DATA BLOCK start
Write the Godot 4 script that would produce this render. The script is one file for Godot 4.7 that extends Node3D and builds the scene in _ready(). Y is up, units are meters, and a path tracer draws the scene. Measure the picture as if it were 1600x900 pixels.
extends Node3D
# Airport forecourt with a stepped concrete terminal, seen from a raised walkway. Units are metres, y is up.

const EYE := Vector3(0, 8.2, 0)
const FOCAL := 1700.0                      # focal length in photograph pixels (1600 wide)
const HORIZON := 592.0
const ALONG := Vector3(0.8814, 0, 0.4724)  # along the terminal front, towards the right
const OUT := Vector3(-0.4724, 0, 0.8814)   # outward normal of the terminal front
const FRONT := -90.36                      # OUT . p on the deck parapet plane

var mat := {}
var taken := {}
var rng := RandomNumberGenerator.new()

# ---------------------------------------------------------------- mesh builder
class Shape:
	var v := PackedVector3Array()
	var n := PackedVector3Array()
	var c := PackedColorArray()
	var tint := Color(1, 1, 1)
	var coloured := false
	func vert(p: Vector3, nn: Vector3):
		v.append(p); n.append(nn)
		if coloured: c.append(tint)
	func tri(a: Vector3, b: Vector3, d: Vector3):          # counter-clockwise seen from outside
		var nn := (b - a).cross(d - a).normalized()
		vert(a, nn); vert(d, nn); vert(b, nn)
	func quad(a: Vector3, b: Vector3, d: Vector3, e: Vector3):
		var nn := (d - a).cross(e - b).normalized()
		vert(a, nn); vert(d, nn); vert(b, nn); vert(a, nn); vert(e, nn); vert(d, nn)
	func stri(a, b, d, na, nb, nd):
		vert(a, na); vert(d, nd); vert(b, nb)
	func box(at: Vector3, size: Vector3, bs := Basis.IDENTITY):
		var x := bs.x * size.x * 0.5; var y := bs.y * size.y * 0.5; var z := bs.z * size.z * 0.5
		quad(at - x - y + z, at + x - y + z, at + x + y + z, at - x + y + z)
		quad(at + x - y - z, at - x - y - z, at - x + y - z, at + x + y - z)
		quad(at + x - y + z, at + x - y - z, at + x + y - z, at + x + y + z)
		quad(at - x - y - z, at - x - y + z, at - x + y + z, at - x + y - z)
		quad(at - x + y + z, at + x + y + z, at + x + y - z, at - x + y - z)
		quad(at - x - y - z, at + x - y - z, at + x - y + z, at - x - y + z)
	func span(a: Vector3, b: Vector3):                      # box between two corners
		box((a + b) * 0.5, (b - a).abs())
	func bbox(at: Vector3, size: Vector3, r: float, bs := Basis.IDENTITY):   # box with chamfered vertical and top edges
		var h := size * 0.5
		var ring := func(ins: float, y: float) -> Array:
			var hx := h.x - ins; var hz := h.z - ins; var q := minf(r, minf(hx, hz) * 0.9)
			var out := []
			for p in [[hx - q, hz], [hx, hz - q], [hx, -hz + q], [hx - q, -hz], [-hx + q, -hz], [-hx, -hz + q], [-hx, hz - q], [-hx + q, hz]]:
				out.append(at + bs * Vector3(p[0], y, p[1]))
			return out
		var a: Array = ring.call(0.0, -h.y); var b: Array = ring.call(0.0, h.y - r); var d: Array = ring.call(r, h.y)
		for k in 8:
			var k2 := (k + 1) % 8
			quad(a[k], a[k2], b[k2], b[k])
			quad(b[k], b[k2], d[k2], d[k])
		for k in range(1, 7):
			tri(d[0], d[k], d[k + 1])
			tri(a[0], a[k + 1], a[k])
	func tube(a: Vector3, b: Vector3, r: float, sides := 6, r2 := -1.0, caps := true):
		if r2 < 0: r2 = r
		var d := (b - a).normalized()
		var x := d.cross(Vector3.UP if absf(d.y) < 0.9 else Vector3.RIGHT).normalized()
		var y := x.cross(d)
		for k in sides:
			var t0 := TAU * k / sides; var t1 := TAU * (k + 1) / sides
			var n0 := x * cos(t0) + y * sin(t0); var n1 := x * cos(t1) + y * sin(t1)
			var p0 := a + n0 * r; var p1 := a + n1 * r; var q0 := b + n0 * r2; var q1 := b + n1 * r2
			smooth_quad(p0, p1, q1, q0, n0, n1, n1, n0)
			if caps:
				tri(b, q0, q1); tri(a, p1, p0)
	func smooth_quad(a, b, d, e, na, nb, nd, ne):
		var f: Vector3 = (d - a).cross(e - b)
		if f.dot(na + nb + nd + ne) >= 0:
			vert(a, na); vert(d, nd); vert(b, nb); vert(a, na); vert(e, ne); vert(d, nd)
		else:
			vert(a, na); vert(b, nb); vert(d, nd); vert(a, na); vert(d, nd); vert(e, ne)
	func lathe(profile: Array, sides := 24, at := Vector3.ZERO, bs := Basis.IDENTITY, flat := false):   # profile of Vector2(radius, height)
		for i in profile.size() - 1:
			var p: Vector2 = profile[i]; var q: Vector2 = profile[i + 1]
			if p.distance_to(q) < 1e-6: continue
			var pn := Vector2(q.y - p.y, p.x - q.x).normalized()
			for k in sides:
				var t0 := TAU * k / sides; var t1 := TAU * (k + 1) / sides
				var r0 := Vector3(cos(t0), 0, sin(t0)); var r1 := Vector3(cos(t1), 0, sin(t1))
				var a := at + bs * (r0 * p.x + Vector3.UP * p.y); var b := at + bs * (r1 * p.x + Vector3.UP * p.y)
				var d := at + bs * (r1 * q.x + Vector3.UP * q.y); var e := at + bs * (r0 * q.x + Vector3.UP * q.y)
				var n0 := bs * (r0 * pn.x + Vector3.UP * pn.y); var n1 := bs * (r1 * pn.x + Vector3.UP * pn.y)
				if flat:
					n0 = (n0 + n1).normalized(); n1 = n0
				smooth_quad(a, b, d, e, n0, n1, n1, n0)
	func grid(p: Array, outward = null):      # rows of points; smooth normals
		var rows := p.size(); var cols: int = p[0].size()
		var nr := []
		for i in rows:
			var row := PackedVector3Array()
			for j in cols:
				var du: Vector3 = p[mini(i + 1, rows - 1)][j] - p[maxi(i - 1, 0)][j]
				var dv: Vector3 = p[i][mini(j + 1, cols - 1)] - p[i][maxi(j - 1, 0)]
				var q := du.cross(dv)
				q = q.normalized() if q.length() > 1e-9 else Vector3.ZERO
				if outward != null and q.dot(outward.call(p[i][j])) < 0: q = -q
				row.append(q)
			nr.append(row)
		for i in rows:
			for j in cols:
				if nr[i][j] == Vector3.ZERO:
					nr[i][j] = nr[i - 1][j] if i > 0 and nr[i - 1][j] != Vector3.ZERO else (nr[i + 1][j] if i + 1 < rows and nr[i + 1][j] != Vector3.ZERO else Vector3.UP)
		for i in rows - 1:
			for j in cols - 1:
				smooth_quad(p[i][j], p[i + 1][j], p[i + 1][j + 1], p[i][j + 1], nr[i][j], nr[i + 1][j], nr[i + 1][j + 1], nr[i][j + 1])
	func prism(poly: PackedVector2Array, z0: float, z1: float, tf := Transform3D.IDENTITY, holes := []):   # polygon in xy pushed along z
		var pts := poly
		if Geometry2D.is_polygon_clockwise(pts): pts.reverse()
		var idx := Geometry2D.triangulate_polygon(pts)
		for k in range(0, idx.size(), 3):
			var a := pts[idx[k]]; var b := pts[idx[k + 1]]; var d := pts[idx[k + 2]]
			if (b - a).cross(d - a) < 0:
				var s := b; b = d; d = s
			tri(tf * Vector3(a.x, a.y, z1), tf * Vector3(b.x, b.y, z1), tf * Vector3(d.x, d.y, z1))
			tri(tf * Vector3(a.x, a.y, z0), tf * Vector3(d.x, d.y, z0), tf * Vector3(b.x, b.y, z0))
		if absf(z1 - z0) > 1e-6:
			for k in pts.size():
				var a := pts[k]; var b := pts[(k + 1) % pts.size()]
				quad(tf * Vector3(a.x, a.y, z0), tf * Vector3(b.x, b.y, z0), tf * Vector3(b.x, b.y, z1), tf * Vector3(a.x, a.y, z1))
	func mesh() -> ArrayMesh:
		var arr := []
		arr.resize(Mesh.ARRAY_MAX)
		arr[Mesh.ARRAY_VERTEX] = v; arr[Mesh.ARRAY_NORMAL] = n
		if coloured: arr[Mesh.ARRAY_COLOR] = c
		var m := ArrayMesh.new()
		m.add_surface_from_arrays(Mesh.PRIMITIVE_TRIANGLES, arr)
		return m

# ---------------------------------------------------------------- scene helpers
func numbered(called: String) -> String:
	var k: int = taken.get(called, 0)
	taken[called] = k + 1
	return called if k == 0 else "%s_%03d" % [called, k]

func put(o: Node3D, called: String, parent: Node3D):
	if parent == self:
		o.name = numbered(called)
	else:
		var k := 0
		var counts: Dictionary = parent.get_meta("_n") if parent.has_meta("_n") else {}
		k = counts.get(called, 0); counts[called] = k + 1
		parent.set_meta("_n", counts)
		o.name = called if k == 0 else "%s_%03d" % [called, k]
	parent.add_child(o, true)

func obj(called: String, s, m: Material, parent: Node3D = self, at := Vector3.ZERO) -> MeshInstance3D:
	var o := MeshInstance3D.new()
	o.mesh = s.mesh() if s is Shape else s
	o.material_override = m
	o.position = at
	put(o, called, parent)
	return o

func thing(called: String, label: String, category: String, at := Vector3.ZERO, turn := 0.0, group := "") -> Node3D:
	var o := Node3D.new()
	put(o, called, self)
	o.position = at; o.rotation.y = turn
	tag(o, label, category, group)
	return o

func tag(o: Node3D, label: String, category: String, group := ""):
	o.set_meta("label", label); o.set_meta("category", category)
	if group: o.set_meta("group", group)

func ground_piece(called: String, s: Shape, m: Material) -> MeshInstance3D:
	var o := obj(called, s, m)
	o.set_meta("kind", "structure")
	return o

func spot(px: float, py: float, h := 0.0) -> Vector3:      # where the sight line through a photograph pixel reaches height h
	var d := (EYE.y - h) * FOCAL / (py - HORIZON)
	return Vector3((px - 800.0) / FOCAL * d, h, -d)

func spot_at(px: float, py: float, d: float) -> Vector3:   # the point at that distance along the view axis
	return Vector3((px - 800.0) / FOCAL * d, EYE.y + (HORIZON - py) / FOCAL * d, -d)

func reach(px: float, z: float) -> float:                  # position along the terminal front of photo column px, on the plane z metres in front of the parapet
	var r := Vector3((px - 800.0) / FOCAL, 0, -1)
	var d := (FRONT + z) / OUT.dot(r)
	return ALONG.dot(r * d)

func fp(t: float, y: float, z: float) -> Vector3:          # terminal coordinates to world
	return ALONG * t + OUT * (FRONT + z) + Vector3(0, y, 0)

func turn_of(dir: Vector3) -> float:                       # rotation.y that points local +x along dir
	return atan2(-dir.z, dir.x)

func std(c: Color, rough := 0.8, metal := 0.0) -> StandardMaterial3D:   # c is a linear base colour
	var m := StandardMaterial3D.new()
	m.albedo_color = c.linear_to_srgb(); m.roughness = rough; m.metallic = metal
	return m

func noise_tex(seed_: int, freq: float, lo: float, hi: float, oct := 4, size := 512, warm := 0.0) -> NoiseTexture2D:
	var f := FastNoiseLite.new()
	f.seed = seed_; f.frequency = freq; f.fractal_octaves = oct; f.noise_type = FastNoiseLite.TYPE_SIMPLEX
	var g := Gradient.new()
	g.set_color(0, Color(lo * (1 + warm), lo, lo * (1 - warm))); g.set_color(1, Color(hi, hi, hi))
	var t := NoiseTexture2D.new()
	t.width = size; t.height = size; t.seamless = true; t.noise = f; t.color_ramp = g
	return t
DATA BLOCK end
> [WHAT YOU ARE ASKED TO DO]
Please transcribe, exactly and with nothing added, the lines from the first line of the material above through the line that contains "var rng := RandomNumberGenerator.new()".

> [RIGHT ANSWER]
Write the Godot 4 script that would produce this render. The script is one file for Godot 4.7 that extends Node3D and builds the scene in _ready(). Y is up, units are meters, and a path tracer draws the scene. Measure the picture as if it were 1600x900 pixels.
extends Node3D
# Airport forecourt with a stepped concrete terminal, seen from a raised walkway. Units are metres, y is up.

const EYE := Vector3(0, 8.2, 0)
const FOCAL := 1700.0                      # focal length in photograph pixels (1600 wide)
const HORIZON := 592.0
const ALONG := Vector3(0.8814, 0, 0.4724)  # along the terminal front, towards the right
const OUT := Vector3(-0.4724, 0, 0.8814)   # outward normal of the terminal front
const FRONT := -90.36                      # OUT . p on the deck parapet plane

var mat := {}
var taken := {}
var rng := RandomNumberGenerator.new()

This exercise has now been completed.